Kamol started to learn how to play an oblique pipe when he was merely 15 years old. from his master Juron Thakur of Magura district. Then he had been learning how to make bamboo flutes for six months from Nironjon Kumar Sarker at Bhatpara area in Kolkata during the liberation war of Bangladesh in 1971.
The war being over, Kamol began to earn his livelihood by selling pipes made of dried bamboos in bazaars and fairs as he faced acute economic hardship. This adept craftsman has been passing 56 years of his life by making and playing flutes of different scales perfectly adjusted with the tunes of harmoniums.
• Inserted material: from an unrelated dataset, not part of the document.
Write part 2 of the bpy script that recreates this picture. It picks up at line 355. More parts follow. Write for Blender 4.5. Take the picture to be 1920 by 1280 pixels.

Besides, he is supplying bamboo pipes to various shops and harmonium showrooms at wholesale rates now.
National Crafts Council of Bangladesh which has been taking an effort to encourage craftsmen and revive the country's traditional craftsmanship since 1989, honoured Kamol Chandra Sarker along with three other master craftsmen for their contributions to different fields of indigenous craftsmanship at an award-giving ceremony titled "The Master Crafts-persons Award 1417."
The award winners each received a cash prize of Tk 50,000 along with a crest and a certificate on the occasion. Every winner also got a quality wall-mat and a monogram there. And Director of Bengal Foundation gave them flower tubs.
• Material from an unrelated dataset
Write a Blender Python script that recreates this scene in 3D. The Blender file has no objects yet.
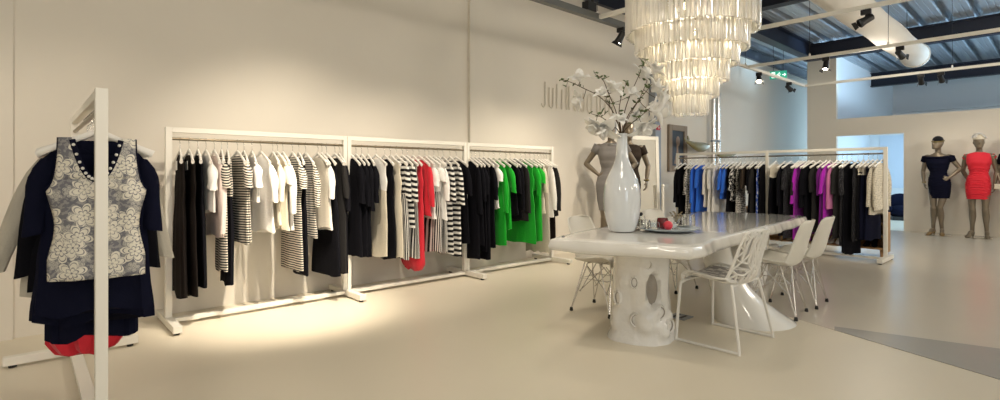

In 2013 Kamol Sarker was selected among 38 master artisans from 38 fields to be sent to Japan by National Crafts Council of Bangladesh.
He spent one and a half month in the foreign land making a total of 150 pipes from white bamboo and playing flutes at different places there.
Kamol Babu said that Lalongeeti, Palligeeti, Bhatialli and some songs of Kazi Nazrul, are sung with tunes of bamboo pipe, which make them most appealing to the enjoyers.
Among 38 master craftsmen of different fields, Kamol Chandra Sarker attended a 3-day craftsmanship fair held at the Bengal Gallery in Dhaka organised by Bengal Foundation   Last month. His bamboo pipes were kept in one of the 38 stalls installed there for display and sale.
This septuagenarian magician of tunes who have been struggling through poverty throughout his life added, "If I got any government privilege permanently, I could lead the rest of my life happily."